Dehumanizing the enemy necessary for war
By Daily Bruin Staff
Nov. 14, 1996 9:00 p.m.
Friday, November 15, 1996
PATRIOTISM:
Propaganda makes us want to kill, to blindly follow orders
By Paul Biery
"And 12 years later, the gatling I’d touched /
That was strapped to the nose of a U.S. A-10/
Separated flesh from bone and honed its skills on ‘lesser
humans’"
– Propagandhi, "I was a Pre-teen McCarthyist"
A few weeks ago, my mom took out a bunch of boxes of old
photographs from the attic and made picture collages of all the
kids. So, the last time I was home, I was looking at the pictures
of myself as a child (I was really cute, by the way), and one of
them absolutely floored me. I must have been about 4 or 5 when the
picture was taken. In the photograph, I’m lying in my bed under the
Superman sheets, fast asleep. The perfect picture of childhood
innocence, except for one thing. As I’m sleeping, I’m embracing,
not a teddy bear, but a toy machine gun.
I was the pre-pubescent defender of democracy on my block. I had
a flat-top haircut, camouflage clothes, dog tags, and lots of toy
guns. My mission in life was to kill all the Commies and make the
world safe for the American way of life. So while my father flew
planes for the Navy, my brother and I constantly practiced how we
were going to fight the Communists if they ever came to America.
And the other kids in the neighborhood joined in, moaning in
protestation if it was their turn to be the Russians. We were ready
for anything.
When I was 8, my brother and I had the opportunity that every
God-fearing American male dreams of. We got to fly to Hawaii, where
we met up with the aircraft carrier my father was stationed on and
rode it all the way back to San Diego. We got to see fighter planes
take off and land. We got to eat real Navy food. We got to see what
was in store for us when we grew up and joined the military. I knew
then and there that my sole purpose in life was to fly into Moscow
and bomb those godless Russians into the stone age.
American pride was everywhere.
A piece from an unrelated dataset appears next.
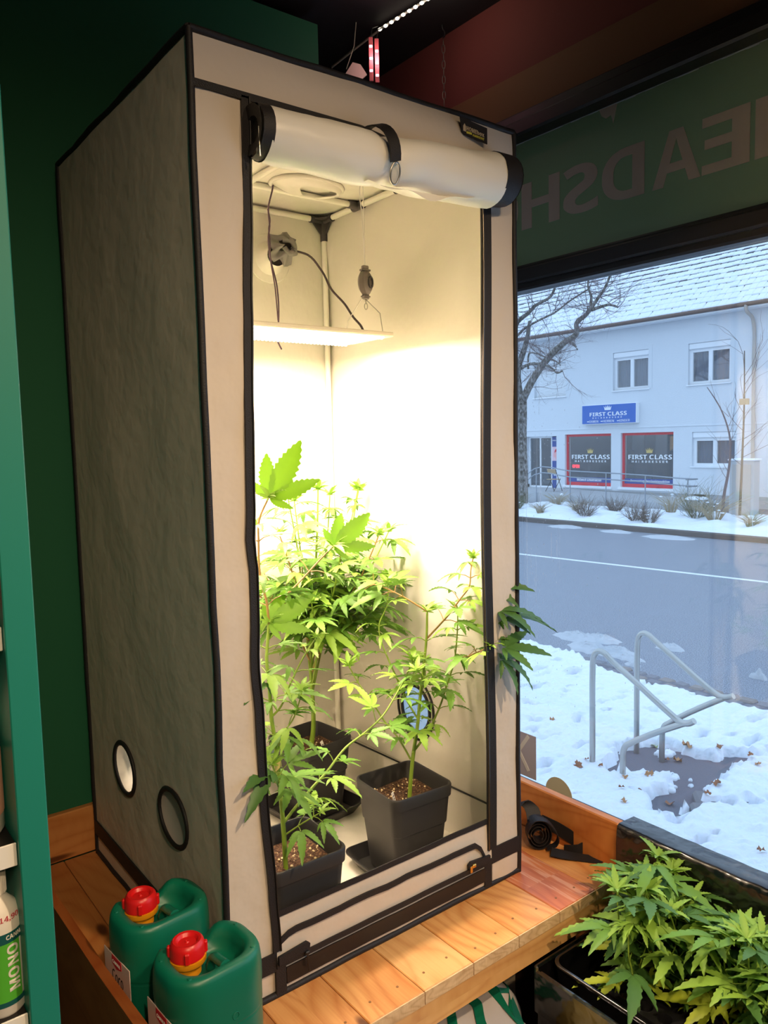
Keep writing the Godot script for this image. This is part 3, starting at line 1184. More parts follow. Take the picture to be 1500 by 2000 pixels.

My favorite movies were "Top Gun"
and "Red Dawn." I was either going to be a fighter pilot who smoked
Russian bandits while making witty jokes, or, if the great war
happened while I was still in school, I’d be the teenage guerrilla
warrior, eating canned soup in the hills and taking out the Soviet
infantry with the rifle I got at the sporting goods store.
I think back to that time and I wonder what was going on. I was
8. I had no grasp of the intricacies of world politics or even what
Communism meant. But I knew that it was wrong and had to be
destroyed whenever possible. I knew that the American way was the
right way and had to be defended at all costs from the "Evil
Empire."
Hell, with Reagan coining phrases like that, it’s no wonder that
I was ready to give my life if it meant that I took a dirty Commie
with me.
But really, how bad were the Communists? Were they hell-bent on
our destruction? I don’t think so. I think they were all just a
little more concerned with whether or not there was going to be
bread at the end of that two hour line. And what’s a child doing
marching around his back yard, playing war so that when the real
thing comes, he’s ready? I was an adolescent war-monger, but there
had to be a reason. I couldn’t have come up with this stuff on my
own.
In truth, I, like almost everyone I knew, was the product of a
propagandistic attempt to completely dehumanize anyone associated
with Communism so that we wouldn’t have any problem killing them.
The fact that my friends and I would chant, "the only good Commie
is a dead Commie" before "killing" one is proof of how effective
this was. They were animals, less than human, and they deserved
nothing less than execution. I was ready to die for an ideology I
knew nothing about. I was ready to kill anyone associated with an
ideology I knew nothing about. But that’s the American way.
But then Communism went away and we had no more enemies to hate.
It was a difficult time to be an American, we didn’t have anybody
to feel better than. We all define ourselves by our enemies (think
about how much Bruin school spirit increases during Beat ‘SC week)
and we didn’t have anybody left to hate. So, we had to find someone
to be our enemy, and quick. But don’t worry, American ingenuity had
no trouble coming up with a new menace; Mañuel Noriega, Saddam
Hussein.
It’s interesting to note that all of the full-scale open armed
conflicts that the United States has been in since the Cold War are
against leaders that we either put there in the first place, or at
least assisted in their rise to power. But we have someone new to
demonize, so it’s alright.
The small conflicts that America has been involved in recently
have been enough to give us something to root for for awhile, but
it’s getting harder and harder to find a consistent group to
demonize, a consistent enemy to rise up against. For a while, I
thought that maybe those days were gone forever and American
children would no longer be trained to fight, but we all know
better than that. As I watch Charlie Sheen in "The Arrival" travel
to Mexico to find the aliens that are infiltrating our society, I
know that it’s not over and probably never will be. So, the
question, as always, is: "Who are we dehumanizing now?"